Question

The potential energy of a particle of mass m free to move along x-axis is given by $U=\frac{1}{2}k{x}^2$ for $x<0$ and $U=0$ for $x\ge 0$ (x denotes the x-coordinate of the particle and k is a positive constant). If the total mechanical energy of the particle is E, then its speed at $x=-\sqrt{\frac{2E}{k}}$ is :

• A. $zero$
• B. $\sqrt{\frac{2E}{m}}$
• C. $\sqrt{\frac{E}{m}}$
• D. $\sqrt{\frac{E}{2m}}$

Answer 1

The correct option is A $zero$

Given $U=\frac{1}{2}k{x}^2$ (Potential energy)

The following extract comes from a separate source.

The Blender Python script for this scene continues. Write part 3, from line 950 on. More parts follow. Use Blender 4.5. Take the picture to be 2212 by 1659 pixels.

$E=$Total mechanical energy

$U=\frac{1}{2}k{x}^2$ as $x<0$

$U=0$ for $x\ge 0$

at $x=-\sqrt{\frac{2E}{K}}$ we have to find kinetic energy $(K.E)

as we know from conservation of mechanical enegy

$E=U+K.E$

$U_{x=-\sqrt{2E/K}}=\frac{1}{2}\times K\times \frac{2E}{K}=E$

$K.E_{x=-\sqrt{2E/K}}=E-U=E-E=0$

$\Rightarrow \frac{1}{2}m{v}^2=0$

$\Rightarrow v=0$

Hence speed at $x=-\sqrt{\frac{2E}{k}}$ is zero.